Miss Anderson gave off a radiance that left me in love with her. And as the priest rambled on I fell under her trance but pulled myself up short with a series of rules I set for myself on the nature of female beauty.

To begin, and based on what I had learned in church and at school, I decided that the Blessed Virgin Mary was without a doubt the most beautiful woman who had ever lived. And given she was an eternal saint, her beauty dominated all others.

Next in line, I included my mother. My mother was more beautiful to me than any other woman I had ever seen beyond the Blessed Virgin, and although my mother’s skin sagged around her neck these days and she complained about the wrinkles on her elbows, wrinkles that gave away a woman’s age, she told us, I had also seen my mother’s younger woman photos when she was a movie star, with her own head of dark, albeit curly hair, and although her skin was not the alabaster white of my school teacher’s – my mother’s complexion turned towards olive – she still radiated the beauty of the angels.


So I gave my mother second place.

After her, in third place came Miss Anderson and because I was allowed thereafter to make my own choices, the next in line came from the television screen, a movie star called Ava Gardner.

Every Sunday I looked around the church for other beauties to add to my list. Not only were they to exude a radiance that belonged to the saints, they needed to be pure, unsullied in their demeanour. These words came to me from the nuns and the prayer books, which told me all I needed to know about truth and beauty.

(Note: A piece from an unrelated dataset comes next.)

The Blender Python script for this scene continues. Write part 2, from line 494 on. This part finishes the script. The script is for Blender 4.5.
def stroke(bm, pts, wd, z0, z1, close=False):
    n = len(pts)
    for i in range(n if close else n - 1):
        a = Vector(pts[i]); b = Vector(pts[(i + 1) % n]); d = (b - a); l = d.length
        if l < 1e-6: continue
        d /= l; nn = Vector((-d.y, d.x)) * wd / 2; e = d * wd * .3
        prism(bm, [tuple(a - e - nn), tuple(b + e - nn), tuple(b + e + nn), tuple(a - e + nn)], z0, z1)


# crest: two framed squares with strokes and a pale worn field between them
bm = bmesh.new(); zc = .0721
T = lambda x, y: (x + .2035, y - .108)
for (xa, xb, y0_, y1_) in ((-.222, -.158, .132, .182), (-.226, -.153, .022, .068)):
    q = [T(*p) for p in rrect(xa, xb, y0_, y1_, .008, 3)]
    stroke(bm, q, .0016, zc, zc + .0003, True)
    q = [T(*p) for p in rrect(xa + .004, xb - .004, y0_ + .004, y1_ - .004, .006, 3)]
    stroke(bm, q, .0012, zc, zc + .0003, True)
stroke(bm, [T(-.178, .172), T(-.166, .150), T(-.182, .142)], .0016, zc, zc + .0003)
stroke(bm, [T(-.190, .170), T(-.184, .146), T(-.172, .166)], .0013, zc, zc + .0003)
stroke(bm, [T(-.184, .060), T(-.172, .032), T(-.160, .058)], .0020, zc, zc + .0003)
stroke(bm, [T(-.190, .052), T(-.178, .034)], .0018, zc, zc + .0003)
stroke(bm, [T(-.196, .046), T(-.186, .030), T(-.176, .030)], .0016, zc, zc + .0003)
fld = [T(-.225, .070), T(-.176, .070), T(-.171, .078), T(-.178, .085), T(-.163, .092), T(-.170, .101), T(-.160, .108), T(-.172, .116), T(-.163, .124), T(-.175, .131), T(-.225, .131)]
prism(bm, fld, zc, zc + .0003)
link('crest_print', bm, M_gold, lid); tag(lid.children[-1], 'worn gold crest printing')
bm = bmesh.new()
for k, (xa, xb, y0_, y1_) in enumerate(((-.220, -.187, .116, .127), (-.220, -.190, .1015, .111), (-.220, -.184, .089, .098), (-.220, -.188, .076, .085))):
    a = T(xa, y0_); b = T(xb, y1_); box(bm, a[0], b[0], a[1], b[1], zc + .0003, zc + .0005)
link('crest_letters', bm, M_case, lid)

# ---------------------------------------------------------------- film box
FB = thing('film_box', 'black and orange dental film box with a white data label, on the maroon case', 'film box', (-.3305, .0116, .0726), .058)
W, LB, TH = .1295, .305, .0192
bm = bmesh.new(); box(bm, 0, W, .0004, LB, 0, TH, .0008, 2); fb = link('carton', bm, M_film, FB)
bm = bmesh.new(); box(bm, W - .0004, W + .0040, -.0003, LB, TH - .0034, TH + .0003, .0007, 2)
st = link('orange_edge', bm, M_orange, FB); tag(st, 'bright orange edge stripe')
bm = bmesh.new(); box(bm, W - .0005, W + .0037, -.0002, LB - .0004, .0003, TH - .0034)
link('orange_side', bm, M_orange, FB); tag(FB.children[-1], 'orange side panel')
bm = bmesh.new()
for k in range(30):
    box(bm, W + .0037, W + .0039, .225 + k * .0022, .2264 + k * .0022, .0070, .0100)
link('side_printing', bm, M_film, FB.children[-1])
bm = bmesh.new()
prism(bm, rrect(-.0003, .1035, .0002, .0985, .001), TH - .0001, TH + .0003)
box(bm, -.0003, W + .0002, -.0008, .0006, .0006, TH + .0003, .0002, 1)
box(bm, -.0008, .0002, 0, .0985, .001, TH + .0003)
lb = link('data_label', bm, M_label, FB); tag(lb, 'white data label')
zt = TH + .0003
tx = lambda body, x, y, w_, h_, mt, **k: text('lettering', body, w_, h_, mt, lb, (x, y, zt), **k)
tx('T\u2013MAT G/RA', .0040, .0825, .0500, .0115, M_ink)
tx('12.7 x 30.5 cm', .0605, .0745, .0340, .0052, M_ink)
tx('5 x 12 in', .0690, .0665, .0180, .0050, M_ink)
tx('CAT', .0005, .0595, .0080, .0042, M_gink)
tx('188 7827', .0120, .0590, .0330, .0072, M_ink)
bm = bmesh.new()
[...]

The priest one day talked about parishioners who had complained about the church. He took these people to task. They were complaining about their own church, he said. Their own church, one to which they belonged as though they were finding fault with someone else’s church.

How could this be?

These people set a bad example for the rest of us. We were in this together and given that our religion was the one and only religion, the pure religion, the one true faith, then it was important for all of us to honour that position and be loyal to our calling as God’s children.

That attitude of purity overruled all superficial aspects of beauty. A pure mind was best of all and a pure mind was almost impossible to achieve, unless I stopped paying attention to what was on the outside and cared only about the whiteness of my soul.


I haven’t read the book, but in my opinion, it’s not worth reading.

It’s within a week of a year since I broke my leg. At the time recovering from this break seemed interminable. Eight weeks of my life weighed down with a cast from ankle to knee and now I can scarcely even remember that it happened. I no longer even notice the twinges that beset me earlier this year when I was still recovering.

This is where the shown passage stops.